There were unable to do either one and due to confusion between the different fire agencies navy, fed fire, and SD fire over who was in charge (everyone thought someone else was in charge of the fire). ie who is flying the plane? the fire basically burned unabated for several hours before sometime took command. But the fire was fully developed by then.
Very painful read.
But now that I think back over my time in the Navy. The big assumption in all of the damage control drills I’ve ever run in the Navy is that you have a fully crewed damage control teams with full operational gear and command and control. I don’t recall ever doing damage control drills in a shipyard / major repair work going on or bug hole in the side engine room to allow engine room machinery to get craned on and off the ship.
Where the first thing we do for a fire in the engine room is secure ventilation to prevent air going in or out and then flood the space with halon. Hard to do when there’s a big hole in the side of the room. Though the Tripoli engine room fire showed us even when you don’t secure ventilation 2% halon is enough to suffocate a main engineering space fire with during maintence yard work going on.
This situation was a perfect storm of lack of personnel, lack of operable firefighting equipment, inability to seal spaces, and lack of command and control.
Once this fire got out of its incipient phase and began to grow, the ship spaces where fire was located essentially became furnaces within those spaces, with temperatures so high that they would be non-survivable for even fully outfitted fire crews.
Being in yard period, many of the ships DC repair lockers would likely be getting worked on, with missing equipment being replaced, etc. Fire mains getting worked on would have those out of service.
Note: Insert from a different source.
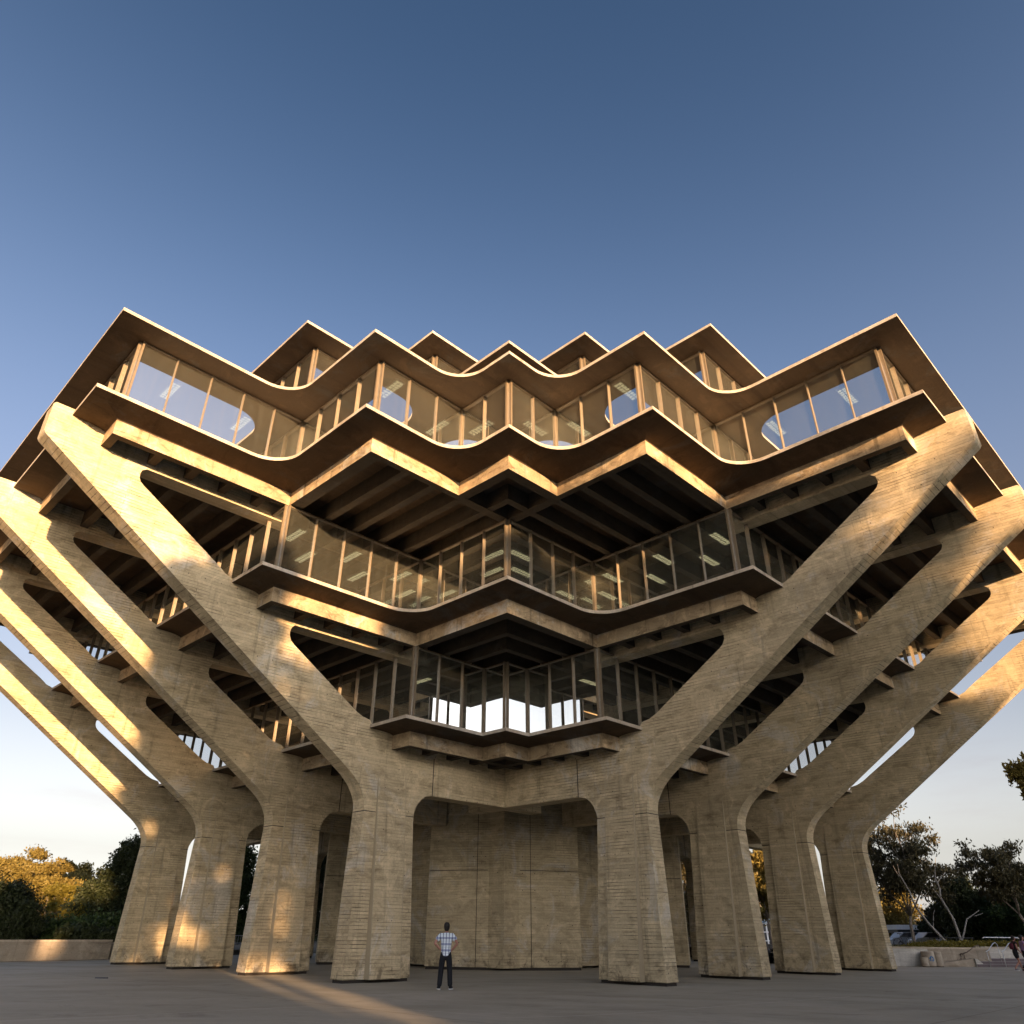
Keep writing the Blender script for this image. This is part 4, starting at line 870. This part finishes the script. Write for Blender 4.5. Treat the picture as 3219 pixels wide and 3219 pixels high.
def person(loc, rz, scale, pose, label, group, shirt, bottoms, hair, shoe_m, sole_m, sleeve=.55, shorts=False, long_hair=False):
    root = empty('person', loc, rz); root.scale = (scale,)*3; tag(root, label, 'person', group)
    J = dict(pose)
    def V(k): return Vector(J[k])
    sk = {'pelvis': (J['pelvis'], (.125, .095)), 'waist': (J['waist'], (.118, .088)), 'chest': (J['chest'], (.145, .10)), 'neckb': (J['neckb'], (.06, .06)), 'neck': (J['neck'], .052),
          'jaw': (J['jaw'], (.066, .078)), 'head': (J['head'], (.084, .10)), 'crown': (J['crown'], (.06, .07)),
          'nose': (V('jaw')*.45+V('head')*.55+V('face')*.115, .016)}
    ed = [('pelvis', 'waist'), ('waist', 'chest'), ('chest', 'neckb'), ('neckb', 'neck'), ('neck', 'jaw'), ('jaw', 'head'), ('head', 'crown')]
    for s in 'lr':
        sk.update({'sh'+s: (J['sh'+s], .056), 'el'+s: (J['el'+s], .046), 'wr'+s: (J['wr'+s], .034), 'pm'+s: (J['pm'+s], (.036, .020)), 'hp'+s: (J['hp'+s], .088), 'kn'+s: (J['kn'+s], .055), 'an'+s: (J['an'+s], .038), 'to'+s: (J['to'+s], (.040, .028))})
        ed += [('chest', 'sh'+s), ('sh'+s, 'el'+s), ('el'+s, 'wr'+s), ('wr'+s, 'pm'+s), ('pelvis', 'hp'+s), ('hp'+s, 'kn'+s), ('kn'+s, 'an'+s), ('an'+s, 'to'+s)]
        hd = (V('pm'+s)-V('wr'+s)).normalized(); sd = hd.cross(V('curl'+s)).normalized(); cu = V('curl'+s)
        for i, ln in enumerate((.072, .085, .080, .062)):
            b = V('pm'+s)+hd*.035+sd*(.026-.0175*i)
            sk['f%d%s' % (i, s)] = (b+hd*ln*.5+cu*.012, .009); sk['g%d%s' % (i, s)] = (b+hd*ln*.85+cu*.038, .0075); sk['k%d%s' % (i, s)] = (b, .0105)
            ed += [('pm'+s, 'k%d%s' % (i, s)), ('k%d%s' % (i, s), 'f%d%s' % (i, s)), ('f%d%s' % (i, s), 'g%d%s' % (i, s))]
        b = V('pm'+s)*.6+V('wr'+s)*.4+sd*.03; sk['t0'+s] = (b, .012); sk['t1'+s] = (b+sd*.03+hd*.03+cu*.01, .010); sk['t2'+s] = (b+sd*.035+hd*.06+cu*.02, .008)
        ed += [('pm'+s, 't0'+s), ('t0'+s, 't1'+s), ('t1'+s, 't2'+s)]
    sk.pop('nose')
    body = skin('body', sk, ed, M_SKIN, root, 2)
    # face and ears
    fv = V('face'); hv = V('head'); rv = fv.cross(Vector((0, 0, 1))).normalized()
    def ell(name, c, r, mat, par):
        mb = MB(); n = 10; m = 6; vs = []; fs = []
        for i in range(m+1):
            for k in range(n): t = math.pi*i/m; a = 2*math.pi*k/n; vs.append(Vector(c)+Vector((r[0]*math.sin(t)*math.cos(a), r[1]*math.sin(t)*math.sin(a), r[2]*math.cos(t))))
        for i in range(m):
            for k in range(n): fs.append((i*n+k, i*n+(k+1) % n, (i+1)*n+(k+1) % n, (i+1)*n+k))
        mb.add(vs, fs); return obj(name, mb.me(name, None, True), mat, par)
    for s in (-1, 1): ell('ear', hv+rv*s*.078-Vector((0, 0, .015)), (.014, .022, .032), M_SKIN, root); ell('eye', hv+fv*.088+rv*s*.03+Vector((0, 0, -.005)), (.013, .010, .009), M_SOLE, root)
    ell('nose', hv+fv*.103-Vector((0, 0, .03)), (.015, .018, .022), M_SKIN, root); ell('mouth', V('jaw')+fv*.075, (.024, .010, .007), M_RED, root)
    # hair: a cap over the back and top of the head
    bv = Vector((fv.x, fv.y, 0)); hc = {'n': (V('neck')-bv*.035+Vector((0, 0, .005)), (.062, .05)), 'a': (V('jaw')-bv*.045+Vector((0, 0, .01)), (.088, .08)), 'b': (hv-bv*.030+Vector((0, 0, .01)), (.105, .112)), 'c': (V('crown')-bv*.012+Vector((0, 0, .005)), (.095, .105)), 'e': (V('crown')+Vector((0, 0, .05)), (.05, .055))}
    he = [('n', 'a'), ('a', 'b'), ('b', 'c'), ('c', 'e')]
    if long_hair: hc['d'] = (V('neckb')-fv*.09, (.07, .04)); he.append(('a', 'd'))
    skin('hair', hc, he, hair, root, 2)
    # shirt with open hem, short sleeves
    hem = V('pelvis')-Vector((0, 0, .115))
    sh = {'hem': (hem, (.178, .140)), 'hip': (V('pelvis')+Vector((0, 0, .03)), (.165, .128)), 'waist': (J['waist'], (.158, .122)), 'chest': (J['chest'], (.185, .128)), 'neckb': (V('neckb')+Vector((0, 0, .01)), (.095, .085))}
    se = [('hem', 'hip'), ('hip', 'waist'), ('waist', 'chest'), ('chest', 'neckb')]
    for s in 'lr':
        sh['sh'+s] = (J['sh'+s], .082); sh['sl'+s] = (V('sh'+s).lerp(V('el'+s), sleeve+.14), .080); se += [('chest', 'sh'+s), ('sh'+s, 'sl'+s)]
    so = skin('shirt', sh, se, shirt, root, 2)
    mb = MB(); nb = V('neckb'); mb.lathe([(.068, -.01), (.076, .03), (.066, .035)], nb+Vector((0, 0, .0)), 14); obj('collar', mb.me('collar', None, True), shirt, so)
    tr = {'belt': (V('pelvis')+Vector((0, 0, .15)), (.140, .11)), 'pelvis': (V('pelvis')-Vector((0, 0, .02)), (.138, .108))}; te = [('belt', 'pelvis')]
    for s in 'lr':
        tr['hp'+s] = (J['hp'+s], .115); te += [('pelvis', 'hp'+s)]
        if shorts: tr['kn'+s] = (V('hp'+s).lerp(V('kn'+s), .62), .095); te += [('hp'+s, 'kn'+s)]
        else: tr['kn'+s] = (J['kn'+s], .086); tr['an'+s] = (V('an'+s)+Vector((0, 0, -.03)), .080); te += [('hp'+s, 'kn'+s), ('kn'+s, 'an'+s)]
    skin('shorts' if shorts else 'trousers', tr, te, bottoms, root, 2)
    for s in 'lr':
        a, t_ = V('an'+s), V('to'+s); d = Vector(((t_-a).x, (t_-a).y, 0)).normalized(); g = min(a.z-.085, t_.z-.03)
        shoe = skin('shoe', {'h': (Vector((a.x, a.y, g+.065))-d*.03, (.046, .05)), 'm': (Vector((a.x, a.y, g+.058))+d*.09, (.05, .042)), 't': (Vector((a.x, a.y, g+.045))+d*.17, (.045, .032))}, [('h', 'm'), ('m', 't')], shoe_m, root, 2)
        mb = MB(); n = Vector((-d.y, d.x, 0)); c = Vector((a.x, a.y, g+.012))+d*.07; vs = []
        for z in (-.012, .016):
            for k in range(14): t = 2*math.pi*k/14; vs.append(c+d*.155*math.cos(t)+n*.056*math.sin(t)+Vector((0, 0, z)))
        mb.add(vs, [tuple(range(14))[::-1], tuple(range(14, 28))]+[(k, (k+1) % 14, 14+(k+1) % 14, 14+k) for k in range(14)]); obj('sole', mb.me('sole'), sole_m, shoe)
    return root
stand = dict(pelvis=(0, 0, .93), waist=(.0, .01, 1.10), chest=(0, .005, 1.34), neckb=(0, -.005, 1.475), neck=(0, .0, 1.53), jaw=(0, .012, 1.60), head=(0, -.002, 1.675), crown=(0, -.025, 1.745), face=(0, .93, .36),
    shl=(-.185, -.005, 1.43), ell=(-.355, -.09, 1.22), wrl=(-.185, .0, 1.065), pml=(-.135, .045, 1.035), curll=(0, .8, -.5), shr=(.185, -.005, 1.43), elr=(.355, -.09, 1.22), wrr=(.195, .0, 1.055), pmr=(.145, .045, 1.025), curlr=(0, .8, -.5),
    hpl=(-.095, 0, .88), knl=(-.135, .015, .49), anl=(-.165, -.02, .095), tol=(-.20, .10, .04), hpr=(.095, 0, .88), knr=(.135, .015, .49), anr=(.165, -.02, .095), tor=(.20, .10, .04))
person(W(17.45, 14.82, 0), rad(45), 1.02, stand, 'man seen from behind in a blue and white plaid shirt, hands on hips', None, M_PLAID, M_BLACK, M_HAIR, M_BLACK, M_SOLE)
walk = dict(pelvis=(0, 0, .92), waist=(0, .03, 1.09), chest=(0, .06, 1.33), neckb=(0, .08, 1.46), neck=(0, .10, 1.52), jaw=(0, .13, 1.575), head=(0, .13, 1.655), crown=(0, .12, 1.73), face=(0, .98, -.2),
    shl=(-.17, .06, 1.41), ell=(-.21, .0, 1.14), wrl=(-.17, .16, .96), pml=(-.15, .22, .92), curll=(.6, .2, -.2), shr=(.17, .06, 1.41), elr=(.22, .05, 1.13), wrr=(.19, .20, .94), pmr=(.18, .26, .90), curlr=(-.6, .2, -.2),
    hpl=(-.09, 0, .87), knl=(-.10, .16, .48), anl=(-.10, .22, .10), tol=(-.10, .36, .05), hpr=(.09, 0, .87), knr=(.10, .02, .47), anr=(.10, -.30, .15), tor=(.10, -.18, .05))
M_MAR = plain('maroon_cloth', (.10, .012, .025, 1), .8); M_PUR = plain('lilac_cloth', (.28, .17, .30, 1), .8); M_SHOEG = plain('grey_shoe', (.16, .14, .16, 1), .7)
wk = person(W(-16.7, 22.15, 0), rad(-45), .93, walk, 'walker with a maroon backpack and black shorts at the right edge', 'people walking at the right edge', M_BLACK, M_BLACK, M_HAIR, M_SHOEG, M_SOLE, sleeve=.12, shorts=True)
bp_ = person(W(-16.88, 22.50, 0), rad(-50), .95, walk, 'walker in a lilac top with long dark hair, cut by the right edge', 'people walking at the right edge', M_PUR, M_BLACK, M_HAIR, M_BLACK, M_MAR, sleeve=.3, long_hair=True)
bk_ = empty('backpack', wk.location, rad(-45)); tag(bk_, 'maroon backpack worn by the walker at the right edge', 'backpack')
bm_ = skin('bag', {'a': ((0, -.12, .98), (.15, .09)), 'b': ((0, -.11, 1.15), (.16, .11)), 'c': ((0, -.07, 1.33), (.12, .07))}, [('a', 'b'), ('b', 'c')], M_MAR, bk_, 2)
for s in (-1, 1):
    mb = MB(); mb.tube([(s*.11, -.02, 1.34), (s*.12, .08, 1.40), (s*.12, .17, 1.30), (s*.12, .14, 1.12), (s*.13, .0, 1.02)], .018, 6); obj('strap', mb.me('strap'), M_MAR, bk_)
# small dropped stick on the plaza
stk = MB(); stk.box((0, 0, .02), rt*.22, bk*.035, (0, 0, .02)); o = obj('wood_scrap', stk.me('wood_scrap'), M_DARKM, None, W(23.2, 2.6, 0)); tag(o, 'short dark scrap of wood lying on the plaza at left', 'scrap')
Unlike using shore power, there’s no real immediate shore-supplied heavy firefighting resources available to attach to the ship such as high pressure water etc. There’s really only portable light-medium fire suppression systems that if they aren’t placed into operation quickly, any fire can spread beyond their capability to control them in short order.
The spaces and their heat inside, even with the ventilation of open hatches and such, would conduct heat to items in other spaces and ignite them. The ship would become a literal fun house of “what’s going to ignite next?” They are very lucky they didn’t have trapped fire crews in the maze of the ship while attempting to fight the fire with poor visibility and reach the seat-areas of the fires in the various spaces.
insofar as C&C, the ship’s DC officer or designee should have been the Incident Commander. This person has the intimate knowledge of the ships plans and design, and can best decide what needs to be done where and when. The Federal firefighters and the SD city firefighters are structural firefighters, not shipboard firefighters (unless some were prior USN and with the training), and they should’ve been utilized as backup to Damage Control-led teams of firefighting crews, not allowed to venture deep into the ship and it’s unfamiliar spaces and layout, on their own. The ship isn’t merely a “floating structure building”, it has challenges and gotcha’s all its own that make it very different from the standard structural firefighting that these shore-side crews are trained on. That could have been a recipe for disaster, and it was luck that it wasn’t. With all these problems and limitations, the fire crews as a whole couldn’t ever get ahead of the fire or cut it off at the pass, so to speak. And the fire took on a life of its own, early.